[Start Dataset section]

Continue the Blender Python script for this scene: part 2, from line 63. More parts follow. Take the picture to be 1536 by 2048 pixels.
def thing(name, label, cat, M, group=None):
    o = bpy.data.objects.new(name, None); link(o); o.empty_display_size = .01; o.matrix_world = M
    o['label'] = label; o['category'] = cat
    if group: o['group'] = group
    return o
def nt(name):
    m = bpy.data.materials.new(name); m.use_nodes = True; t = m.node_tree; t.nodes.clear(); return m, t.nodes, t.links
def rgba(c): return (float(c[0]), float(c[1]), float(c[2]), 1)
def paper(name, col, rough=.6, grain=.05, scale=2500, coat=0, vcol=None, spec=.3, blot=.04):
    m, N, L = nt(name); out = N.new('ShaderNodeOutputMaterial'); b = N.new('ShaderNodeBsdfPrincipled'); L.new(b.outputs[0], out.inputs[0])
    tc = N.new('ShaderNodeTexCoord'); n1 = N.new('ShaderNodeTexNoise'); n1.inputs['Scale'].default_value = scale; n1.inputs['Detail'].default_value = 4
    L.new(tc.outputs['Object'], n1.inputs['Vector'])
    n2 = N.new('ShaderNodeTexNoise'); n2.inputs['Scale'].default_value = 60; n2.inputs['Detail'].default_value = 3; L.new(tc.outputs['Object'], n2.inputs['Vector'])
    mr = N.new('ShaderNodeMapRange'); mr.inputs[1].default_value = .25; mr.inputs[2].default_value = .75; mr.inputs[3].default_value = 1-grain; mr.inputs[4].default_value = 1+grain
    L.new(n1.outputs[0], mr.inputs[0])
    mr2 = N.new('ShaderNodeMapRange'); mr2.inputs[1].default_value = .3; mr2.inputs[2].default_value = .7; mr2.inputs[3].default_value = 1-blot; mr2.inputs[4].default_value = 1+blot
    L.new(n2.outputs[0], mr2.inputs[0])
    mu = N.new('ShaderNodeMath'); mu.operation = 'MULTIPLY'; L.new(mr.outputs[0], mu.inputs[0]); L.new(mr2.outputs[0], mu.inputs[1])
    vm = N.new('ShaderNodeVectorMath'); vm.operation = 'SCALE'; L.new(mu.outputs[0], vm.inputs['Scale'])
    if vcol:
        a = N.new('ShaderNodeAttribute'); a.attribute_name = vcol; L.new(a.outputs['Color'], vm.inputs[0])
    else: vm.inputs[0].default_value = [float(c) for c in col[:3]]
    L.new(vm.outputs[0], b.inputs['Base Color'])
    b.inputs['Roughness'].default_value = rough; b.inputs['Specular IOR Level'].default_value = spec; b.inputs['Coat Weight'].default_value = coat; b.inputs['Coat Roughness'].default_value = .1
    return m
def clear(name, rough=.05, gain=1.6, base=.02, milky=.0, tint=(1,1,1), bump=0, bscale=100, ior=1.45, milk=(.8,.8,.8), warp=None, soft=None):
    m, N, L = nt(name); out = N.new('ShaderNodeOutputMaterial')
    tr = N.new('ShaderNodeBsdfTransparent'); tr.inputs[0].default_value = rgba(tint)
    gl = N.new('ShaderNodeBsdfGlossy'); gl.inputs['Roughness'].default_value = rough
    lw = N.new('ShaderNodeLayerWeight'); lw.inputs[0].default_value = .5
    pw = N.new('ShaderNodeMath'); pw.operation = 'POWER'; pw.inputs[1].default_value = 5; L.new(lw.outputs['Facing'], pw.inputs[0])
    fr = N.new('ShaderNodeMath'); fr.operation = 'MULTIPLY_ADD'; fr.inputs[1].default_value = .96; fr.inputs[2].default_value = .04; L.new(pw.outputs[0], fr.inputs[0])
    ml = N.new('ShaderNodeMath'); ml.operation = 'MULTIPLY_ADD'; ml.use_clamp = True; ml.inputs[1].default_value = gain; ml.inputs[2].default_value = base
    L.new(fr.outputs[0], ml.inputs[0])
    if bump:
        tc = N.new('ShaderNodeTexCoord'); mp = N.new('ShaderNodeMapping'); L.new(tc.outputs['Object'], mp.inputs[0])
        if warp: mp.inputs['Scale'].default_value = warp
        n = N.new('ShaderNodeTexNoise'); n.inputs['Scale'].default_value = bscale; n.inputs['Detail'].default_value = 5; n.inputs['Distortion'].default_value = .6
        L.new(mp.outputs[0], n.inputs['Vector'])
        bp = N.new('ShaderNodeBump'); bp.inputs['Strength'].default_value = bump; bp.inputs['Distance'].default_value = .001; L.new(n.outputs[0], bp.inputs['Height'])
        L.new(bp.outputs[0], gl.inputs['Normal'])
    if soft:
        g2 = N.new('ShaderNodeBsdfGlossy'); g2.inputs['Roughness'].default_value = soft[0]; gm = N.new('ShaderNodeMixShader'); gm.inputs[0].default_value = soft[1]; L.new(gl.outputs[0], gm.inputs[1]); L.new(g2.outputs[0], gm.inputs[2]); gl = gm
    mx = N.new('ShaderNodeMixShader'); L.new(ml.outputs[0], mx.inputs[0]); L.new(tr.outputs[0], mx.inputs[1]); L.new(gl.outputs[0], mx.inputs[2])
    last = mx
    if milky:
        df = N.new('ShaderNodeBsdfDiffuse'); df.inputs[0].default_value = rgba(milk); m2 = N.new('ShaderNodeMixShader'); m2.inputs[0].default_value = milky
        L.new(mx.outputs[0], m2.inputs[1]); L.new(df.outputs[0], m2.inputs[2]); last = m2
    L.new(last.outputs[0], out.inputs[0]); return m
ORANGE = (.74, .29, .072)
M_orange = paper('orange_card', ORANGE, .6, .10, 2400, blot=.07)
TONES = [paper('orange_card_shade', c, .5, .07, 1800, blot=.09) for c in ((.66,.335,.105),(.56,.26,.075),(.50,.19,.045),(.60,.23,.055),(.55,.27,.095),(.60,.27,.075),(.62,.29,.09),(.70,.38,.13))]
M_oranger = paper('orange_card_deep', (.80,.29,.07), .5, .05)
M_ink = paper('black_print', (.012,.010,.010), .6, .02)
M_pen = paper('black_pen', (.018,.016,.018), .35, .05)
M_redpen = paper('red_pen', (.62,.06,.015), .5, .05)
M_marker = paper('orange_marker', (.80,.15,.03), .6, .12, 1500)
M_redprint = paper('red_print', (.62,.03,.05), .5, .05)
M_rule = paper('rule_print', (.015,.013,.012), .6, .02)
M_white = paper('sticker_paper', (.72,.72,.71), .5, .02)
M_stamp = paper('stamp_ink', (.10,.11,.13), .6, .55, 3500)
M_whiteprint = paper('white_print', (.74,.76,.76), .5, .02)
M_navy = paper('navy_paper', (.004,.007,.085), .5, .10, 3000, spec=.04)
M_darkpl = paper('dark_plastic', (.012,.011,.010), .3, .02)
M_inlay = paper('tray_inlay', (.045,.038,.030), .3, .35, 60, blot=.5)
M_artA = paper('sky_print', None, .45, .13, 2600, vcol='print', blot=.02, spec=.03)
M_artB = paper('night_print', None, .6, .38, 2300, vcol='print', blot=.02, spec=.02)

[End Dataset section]

The task: Print the listing above in full, exactly as it is.

The answer:
Continue the Blender Python script for this scene: part 2, from line 63. More parts follow. Take the picture to be 1536 by 2048 pixels.
def thing(name, label, cat, M, group=None):
    o = bpy.data.objects.new(name, None); link(o); o.empty_display_size = .01; o.matrix_world = M
    o['label'] = label; o['category'] = cat
    if group: o['group'] = group
    return o
def nt(name):
    m = bpy.data.materials.new(name); m.use_nodes = True; t = m.node_tree; t.nodes.clear(); return m, t.nodes, t.links
def rgba(c): return (float(c[0]), float(c[1]), float(c[2]), 1)
def paper(name, col, rough=.6, grain=.05, scale=2500, coat=0, vcol=None, spec=.3, blot=.04):
    m, N, L = nt(name); out = N.new('ShaderNodeOutputMaterial'); b = N.new('ShaderNodeBsdfPrincipled'); L.new(b.outputs[0], out.inputs[0])
    tc = N.new('ShaderNodeTexCoord'); n1 = N.new('ShaderNodeTexNoise'); n1.inputs['Scale'].default_value = scale; n1.inputs['Detail'].default_value = 4
    L.new(tc.outputs['Object'], n1.inputs['Vector'])
    n2 = N.new('ShaderNodeTexNoise'); n2.inputs['Scale'].default_value = 60; n2.inputs['Detail'].default_value = 3; L.new(tc.outputs['Object'], n2.inputs['Vector'])
    mr = N.new('ShaderNodeMapRange'); mr.inputs[1].default_value = .25; mr.inputs[2].default_value = .75; mr.inputs[3].default_value = 1-grain; mr.inputs[4].default_value = 1+grain
    L.new(n1.outputs[0], mr.inputs[0])
    mr2 = N.new('ShaderNodeMapRange'); mr2.inputs[1].default_value = .3; mr2.inputs[2].default_value = .7; mr2.inputs[3].default_value = 1-blot; mr2.inputs[4].default_value = 1+blot
    L.new(n2.outputs[0], mr2.inputs[0])
    mu = N.new('ShaderNodeMath'); mu.operation = 'MULTIPLY'; L.new(mr.outputs[0], mu.inputs[0]); L.new(mr2.outputs[0], mu.inputs[1])
    vm = N.new('ShaderNodeVectorMath'); vm.operation = 'SCALE'; L.new(mu.outputs[0], vm.inputs['Scale'])
    if vcol:
        a = N.new('ShaderNodeAttribute'); a.attribute_name = vcol; L.new(a.outputs['Color'], vm.inputs[0])
    else: vm.inputs[0].default_value = [float(c) for c in col[:3]]
    L.new(vm.outputs[0], b.inputs['Base Color'])
    b.inputs['Roughness'].default_value = rough; b.inputs['Specular IOR Level'].default_value = spec; b.inputs['Coat Weight'].default_value = coat; b.inputs['Coat Roughness'].default_value = .1
    return m
def clear(name, rough=.05, gain=1.6, base=.02, milky=.0, tint=(1,1,1), bump=0, bscale=100, ior=1.45, milk=(.8,.8,.8), warp=None, soft=None):
    m, N, L = nt(name); out = N.new('ShaderNodeOutputMaterial')
    tr = N.new('ShaderNodeBsdfTransparent'); tr.inputs[0].default_value = rgba(tint)
    gl = N.new('ShaderNodeBsdfGlossy'); gl.inputs['Roughness'].default_value = rough
    lw = N.new('ShaderNodeLayerWeight'); lw.inputs[0].default_value = .5
    pw = N.new('ShaderNodeMath'); pw.operation = 'POWER'; pw.inputs[1].default_value = 5; L.new(lw.outputs['Facing'], pw.inputs[0])
    fr = N.new('ShaderNodeMath'); fr.operation = 'MULTIPLY_ADD'; fr.inputs[1].default_value = .96; fr.inputs[2].default_value = .04; L.new(pw.outputs[0], fr.inputs[0])
    ml = N.new('ShaderNodeMath'); ml.operation = 'MULTIPLY_ADD'; ml.use_clamp = True; ml.inputs[1].default_value = gain; ml.inputs[2].default_value = base
    L.new(fr.outputs[0], ml.inputs[0])
    if bump:
        tc = N.new('ShaderNodeTexCoord'); mp = N.new('ShaderNodeMapping'); L.new(tc.outputs['Object'], mp.inputs[0])
        if warp: mp.inputs['Scale'].default_value = warp
        n = N.new('ShaderNodeTexNoise'); n.inputs['Scale'].default_value = bscale; n.inputs['Detail'].default_value = 5; n.inputs['Distortion'].default_value = .6
        L.new(mp.outputs[0], n.inputs['Vector'])
        bp = N.new('ShaderNodeBump'); bp.inputs['Strength'].default_value = bump; bp.inputs['Distance'].default_value = .001; L.new(n.outputs[0], bp.inputs['Height'])
        L.new(bp.outputs[0], gl.inputs['Normal'])
    if soft:
        g2 = N.new('ShaderNodeBsdfGlossy'); g2.inputs['Roughness'].default_value = soft[0]; gm = N.new('ShaderNodeMixShader'); gm.inputs[0].default_value = soft[1]; L.new(gl.outputs[0], gm.inputs[1]); L.new(g2.outputs[0], gm.inputs[2]); gl = gm
    mx = N.new('ShaderNodeMixShader'); L.new(ml.outputs[0], mx.inputs[0]); L.new(tr.outputs[0], mx.inputs[1]); L.new(gl.outputs[0], mx.inputs[2])
    last = mx
    if milky:
        df = N.new('ShaderNodeBsdfDiffuse'); df.inputs[0].default_value = rgba(milk); m2 = N.new('ShaderNodeMixShader'); m2.inputs[0].default_value = milky
        L.new(mx.outputs[0], m2.inputs[1]); L.new(df.outputs[0], m2.inputs[2]); last = m2
    L.new(last.outputs[0], out.inputs[0]); return m
ORANGE = (.74, .29, .072)
M_orange = paper('orange_card', ORANGE, .6, .10, 2400, blot=.07)
TONES = [paper('orange_card_shade', c, .5, .07, 1800, blot=.09) for c in ((.66,.335,.105),(.56,.26,.075),(.50,.19,.045),(.60,.23,.055),(.55,.27,.095),(.60,.27,.075),(.62,.29,.09),(.70,.38,.13))]
M_oranger = paper('orange_card_deep', (.80,.29,.07), .5, .05)
M_ink = paper('black_print', (.012,.010,.010), .6, .02)
M_pen = paper('black_pen', (.018,.016,.018), .35, .05)
M_redpen = paper('red_pen', (.62,.06,.015), .5, .05)
M_marker = paper('orange_marker', (.80,.15,.03), .6, .12, 1500)
M_redprint = paper('red_print', (.62,.03,.05), .5, .05)
M_rule = paper('rule_print', (.015,.013,.012), .6, .02)
M_white = paper('sticker_paper', (.72,.72,.71), .5, .02)
M_stamp = paper('stamp_ink', (.10,.11,.13), .6, .55, 3500)
M_whiteprint = paper('white_print', (.74,.76,.76), .5, .02)
M_navy = paper('navy_paper', (.004,.007,.085), .5, .10, 3000, spec=.04)
M_darkpl = paper('dark_plastic', (.012,.011,.010), .3, .02)
M_inlay = paper('tray_inlay', (.045,.038,.030), .3, .35, 60, blot=.5)
M_artA = paper('sky_print', None, .45, .13, 2600, vcol='print', blot=.02, spec=.03)
M_artB = paper('night_print', None, .6, .38, 2300, vcol='print', blot=.02, spec=.02)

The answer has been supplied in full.